ライフが大阪証券取引所2部に上場した1982年、弟・三夫に社長を譲って僕は会長になった。普通なら自分が社長として上場するのだろうが、長い間苦労を共にしてきた弟に花を持たせようと考えた。

弟は僕より頭もいい。一生懸命やっていたし、経営に対する勘も悪くない。会長になってしばらくは、弟からいろんな相談や報告があったが、1年したらぱたっとなくなった。僕も忙しかったし、東京と大阪で離れているのでしょうがないと思っていた。

でも、弟は財テクに走り、本業への投資をおろそかにしていた。当時、バブルが始まる頃で、株や土地、ゴルフ会員権などが値上がりし、カネがカネを生んだ。現場でコツコツとやることを、弟だけではなくみんながバカにしていた。大根やニンジン、サバやイワシを売って10円や20円の利益を稼ぐのは、頭の悪い人間のやることと考えてしまったのだろう。危機感を抱いて、社長に復帰した。

会社の経営はもう潮時

2006年3月、39歳だった岩崎高治さんに社長を譲った。

最初に岩崎さんと出会ったのは視察に訪れた英国・リバプール。そこで僕を迎えに来てくれたのが三菱商事の現地子会社に出向していた岩崎さん。会って20分後には「いずれこの人と仕事をしたいな」と考えていた。当時はさすがに社長にするとまでは思っていなかったけど。

そんな短時間で人物がわかるのか? それはわかる。

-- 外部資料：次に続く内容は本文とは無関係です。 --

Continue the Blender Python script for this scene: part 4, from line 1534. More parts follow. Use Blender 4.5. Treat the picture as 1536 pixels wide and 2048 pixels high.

こっちは吉田茂、鳩山一郎、岸信介、池田勇人、佐藤栄作、田中角栄、三木武夫、福田赳夫、大平正芳、鈴木善幸、中曽根康弘、竹下登……みんな知っている。

帰国して三菱商事の会長、社長、副社長に、岩崎さんを呼び戻して一緒に仕事をしたい、とお願いした。しかし、「まだ行ったばっかりなので最低2年は離れられない。ほかの優秀な人を出しましょうか」と。それに対して「2年待ちます」と答えた。2年後に岩崎さんはウチに来てくれた。2年の出向期間を3回延長して、「彼はウチにも必要なので返してほしい」と言われた。一度は「わかりました」と伝えたけど、最終的に社長になってもらった。

僕は心臓に問題を抱えているし、コンピュータもわからない。現場のスピードと変化についていけなくなった。まだまだ天下国家に対しては物を言っていくつもりだが、会社の経営はもう潮時だろう。